Alicerces de uma villa do século VI a.C. preservados dentro do complexo
Ainda dei mais uma volta pela área externa... subi as arquibancadas do anfiteatro e fui logo abaixo das grandes cascas que cobrem as salas de música... (ok, seguia buscando um caminho alternativo para entrar em uma das salas...) e não é que fui surpreendido mais uma vez! A estrutura das coberturas é construída com um misto de madeira laminada colada e tubos metálicos... lindo demais!!! 
Vista da estrutura de sustentação da cobertura, madeira laminada colada e aço.
E terminou aí a minha visita à obra do Renzo Piano... saí muito impressionado com a qualidade do complexo arquitetônico, com a sensibilidade na implantação, com o esmero construtivo... e principalmente, saí encantado por ver um espaço público e cultural sendo plenamente utilizado... esse foi um dos dias fáceis de perceber o abismo que há entre a realidade do nosso país em relação à realidade dos países desenvolvidos... sob este aspecto, nosso presente é triste e nosso futuro não parece ser muito distinto.
Panorâmica do conjunto
Salvo a foto aérea e a imagem do google todas são de minha autoria e se elas forem úteis podem utilizá-las sem fazer cerimônia... se indicar o crédito eu fico faceiro, mas se não der para indicar eu não vou ficar triste.

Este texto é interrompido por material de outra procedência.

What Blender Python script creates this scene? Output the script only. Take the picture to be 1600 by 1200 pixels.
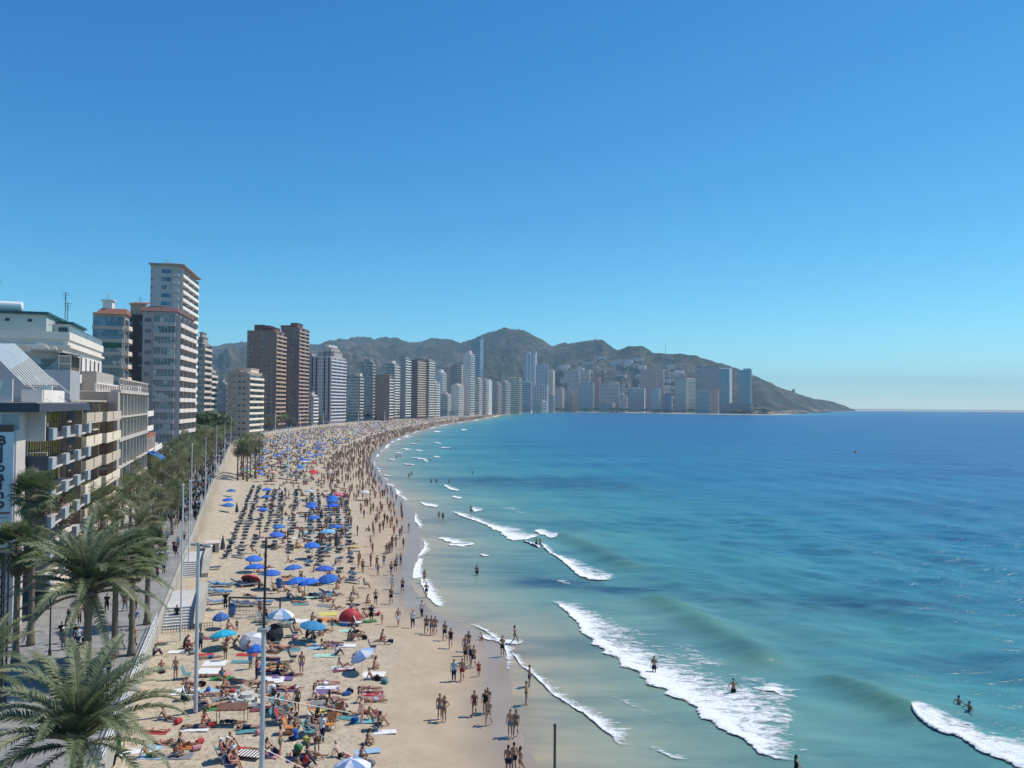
import bpy, bmesh, math, random
import numpy as np
from mathutils import Vector, Matrix, noise as mnoise
for o in list(bpy.data.objects): bpy.data.objects.remove(o)
S = bpy.context.scene
COL = S.collection
rnd = random.Random(7)
R = math.radians
# ---------------------------------------------------------------- camera
F, CX, CY = 1230.0, 800.0, 600.0          # focal length in the photo's pixels
CAMZ = 21.5
cd = bpy.data.cameras.new('camera'); cam = bpy.data.objects.new('camera', cd); COL.objects.link(cam)
cd.sensor_width = 36; cd.lens = 36 * F / 1600; cd.clip_start = 0.5; cd.clip_end = 60000
CM = Matrix.Translation((0, 0, CAMZ)) @ Matrix.Rotation(R(91.52), 4, 'X') @ Matrix.Rotation(R(0.4), 4, 'Z')
cam.matrix_world = CM
S.camera = cam
# ---------------------------------------------------------------- sky and sun
SUN_AZ = math.atan2(0.43, 0.90)            # angle from +X towards +Y
SUN_EL = R(55)
w = bpy.data.worlds.new('World'); S.world = w; w.use_nodes = True
nt = w.node_tree
bg = nt.nodes['Background']
sky = nt.nodes.new('ShaderNodeTexSky'); sky.sky_type = 'NISHITA'; sky.sun_disc = False
sky.sun_elevation = SUN_EL; sky.sun_rotation = math.pi / 2 - SUN_AZ
sky.altitude = 0; sky.air_density = 0.7; sky.dust_density = 0.0; sky.ozone_density = 2.5
# uniform colour response (the camera's vivid rendering of the blue sky), the same in every direction
sp = nt.nodes.new('ShaderNodeSeparateColor'); cb = nt.nodes.new('ShaderNodeCombineColor'); nt.links.new(sky.outputs[0], sp.inputs[0])
for i_, (g_, p_) in enumerate(((0.29, 1.72), (1.09, 1.15), (2.25, 0.75))):
    a_ = nt.nodes.new('ShaderNodeMath'); a_.operation = 'POWER'; a_.inputs[1].default_value = p_
    b_ = nt.nodes.new('ShaderNodeMath'); b_.operation = 'MULTIPLY'; b_.inputs[1].default_value = g_
    nt.links.new(sp.outputs[i_], a_.inputs[0]); nt.links.new(a_.outputs[0], b_.inputs[0]); nt.links.new(b_.outputs[0], cb.inputs[i_])
nt.links.new(cb.outputs[0], bg.inputs[0]); bg.inputs[1].default_value = 0.105
sl = bpy.data.lights.new('sun', 'SUN'); sun = bpy.data.objects.new('sun', sl); COL.objects.link(sun)
sl.energy = 4.6; sl.angle = R(0.5); sl.color = (1.0, 0.94, 0.84)
sd = Vector((math.cos(SUN_EL) * math.cos(SUN_AZ), math.cos(SUN_EL) * math.sin(SUN_AZ), math.sin(SUN_EL)))
sun.rotation_euler = (-sd).to_track_quat('-Z', 'Y').to_euler()
S.view_settings.view_transform = 'Standard'; S.view_settings.look = 'None'
S.view_settings.exposure = 0.0; S.view_settings.gamma = 1.0; S.view_settings.use_curve_mapping = False
S.render.engine = 'CYCLES'
cy = S.cycles
cy.use_denoising = True; cy.max_bounces = 5; cy.diffuse_bounces = 2; cy.glossy_bounces = 2; cy.transmission_bounces = 2
cy.transparent_max_bounces = 10; cy.volume_bounces = 0; cy.caustics_reflective = False; cy.caustics_refractive = False

# ---------------------------------------------------------------- geometry helpers
def ray(x, y):
    d = Vector(((x - CX) / F, -(y - CY) / F, -1.0))
    return (CM.to_3x3() @ d)
def gpt(x, y, z=0.0):
    d = ray(x, y); t = (z - CAMZ) / d.z
    return Vector((d.x * t, d.y * t, z))
def atY(x, y, Y):
    d = ray(x, y); t = Y / d.y
    return Vector((d.x * t, Y, CAMZ + d.z * t))
def eye(x): return 632.6 + 0.007 * (x - 800)
def zat(x, y, Y): return CAMZ + (eye(x) - y) / F * Y

class MB:
    def __init__(s): s.v = []; s.f = []; s.m = []; s.c = []; s.xf = None; s.col = None
    def add(s, vs, fs, mi=0):
        b = len(s.v)
        if s.xf is not None: vs = [s.xf @ Vector(p) for p in vs]
        s.v.extend([tuple(p) for p in vs])
        for f in fs:
            s.f.append(tuple(b + i for i in f)); s.m.append(mi)
            if s.col is not None: s.c.append(s.col)
        return s
    def box(s, x0, y0, z0, x1, y1, z1, mi=0):
        if x0 > x1: x0, x1 = x1, x0
        if y0 > y1: y0, y1 = y1, y0
        if z0 > z1: z0, z1 = z1, z0
        v = [(x0,y0,z0),(x1,y0,z0),(x1,y1,z0),(x0,y1,z0),(x0,y0,z1),(x1,y0,z1),(x1,y1,z1),(x0,y1,z1)]
        return s.add(v, [(0,3,2,1),(4,5,6,7),(0,1,5,4),(1,2,6,5),(2,3,7,6),(3,0,4,7)], mi)
    def quad(s, a, b, c, d, mi=0): return s.add([a, b, c, d], [(0,1,2,3)], mi)
    def tube(s, p0, p1, r0, r1=None, n=6, mi=0, caps=True):
        r1 = r0 if r1 is None else r1
        p0, p1 = Vector(p0), Vector(p1); d = p1 - p0
        if d.length < 1e-6: return s
        q = d.to_track_quat('Z', 'Y'); v = []
        for p, r in ((p0, r0), (p1, r1)):
            for k in range(n):
                a = 2 * math.pi * k / n
                v.append(p + q @ Vector((r * math.cos(a), r * math.sin(a), 0)))
        fs = [(k, (k + 1) % n, n + (k + 1) % n, n + k) for k in range(n)]
        if caps: fs += [tuple(range(n - 1, -1, -1)), tuple(range(n, 2 * n))]
        return s.add(v, fs, mi)
    def chain(s, pts, rad, n=8, mi=0):
        pts = [Vector(p) for p in pts]; v = []; fs = []
        for i, (p, r) in enumerate(zip(pts, rad)):
            d = pts[min(i + 1, len(pts) - 1)] - pts[max(i - 1, 0)]
            q = d.to_track_quat('Z', 'Y')
            for k in range(n):
                a = 2 * math.pi * k / n
                v.append(p + q @ Vector((r * math.cos(a), r * math.sin(a), 0)))
        for i in range(len(pts) - 1):
            for k in range(n):
                fs.append((i*n+k, i*n+(k+1)%n, (i+1)*n+(k+1)%n, (i+1)*n+k))
        fs += [tuple(range(n - 1, -1, -1)), tuple(range((len(pts)-1)*n, len(pts)*n))]
        return s.add(v, fs, mi)
    def ell(s, c, r, n=10, m=7, q=None, mi=0):
        c = Vector(c); v = []; fs = []
        if not hasattr(r, '__len__'): r = (r, r, r)
        for j in range(m + 1):
            t = math.pi * j / m
            for k in range(n):
                a = 2 * math.pi * k / n
                p = Vector((r[0]*math.sin(t)*math.cos(a), r[1]*math.sin(t)*math.sin(a), r[2]*math.cos(t)))
                if q is not None: p = q @ p
                v.append(c + p)
        for j in range(m):
            for k in range(n):
                fs.append((j*n+k, (j+1)*n+k, (j+1)*n+(k+1)%n, j*n+(k+1)%n))
        return s.add(v, fs, mi)
    def mesh(s, name, mats, smooth=False):
        me = bpy.data.meshes.new(name); me.from_pydata(s.v, [], s.f)
        for m in (mats if isinstance(mats, (list, tuple)) else [mats]): me.materials.append(m)
        n = len(s.f)
        if n:
            me.polygons.foreach_set('material_index', s.m)
            if smooth: me.polygons.foreach_set('use_smooth', [True] * n)
            if s.c and len(s.c) == n:
                at = me.attributes.new('Col', 'FLOAT_COLOR', 'FACE')
                at.data.foreach_set('color', np.array(s.c, dtype=np.float32).reshape(-1))
        me.update()
        return me
    def build(s, name, mats, parent=None, smooth=False, **kw):
        return obj(name, s.mesh(name, mats, smooth), parent, **kw)

_ws = bpy.data.scenes.new('workshop')
def evaluated(o, data):
    """mesh of a modified object, evaluated in an empty side scene (fast)"""
    _ws.collection.objects.link(o); 
    with bpy.context.temp_override(scene=_ws, view_layer=_ws.view_layers[0]): dg = bpy.context.evaluated_depsgraph_get()
    r = bpy.data.meshes.new_from_object(o.evaluated_get(dg)); bpy.data.objects.remove(o)
    if isinstance(data, bpy.types.Mesh): bpy.data.meshes.remove(data)
    else: bpy.data.curves.remove(data)
    return r
def obj(name, me, parent=None, loc=None, rz=None, mw=None, kind=None):
    o = bpy.data.objects.new(name, me); COL.objects.link(o)
    if parent is not None: o.parent = parent
    if loc is not None: o.location = loc
    if rz is not None: o.rotation_euler = (0, 0, rz)
    if kind: o['kind'] = kind
    return o
def tag(o, label, cat, group=None):
    o['label'] = label; o['category'] = cat
    if group: o['group'] = group
    return o
def empty(name, label, cat, loc, rz=0, group=None):
    o = bpy.data.objects.new(name, None); COL.objects.link(o); o.location = loc; o.rotation_euler = (0, 0, rz)
    o.empty_display_size = 0.2
    return tag(o, label, cat, group)
def copy_tree(o, parent=None):
    c = o.copy(); COL.objects.link(c)
    if parent is not None: c.parent = parent
    for ch in o.children: copy_tree(ch, c)
    return c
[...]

Para mais informações sobre a obra:
http://www.rpbw.com/ - site do escritório do arquiteto 
http://www.auditorium.com/ - site do complexo


P.S.: Peço perdão por algum erro de português, alguma frase desconexa ou diagramação ruim... faltou tempo para revisar a postagem com calma, mas prometo que durante a semana tiro uma horinha para fazer isso.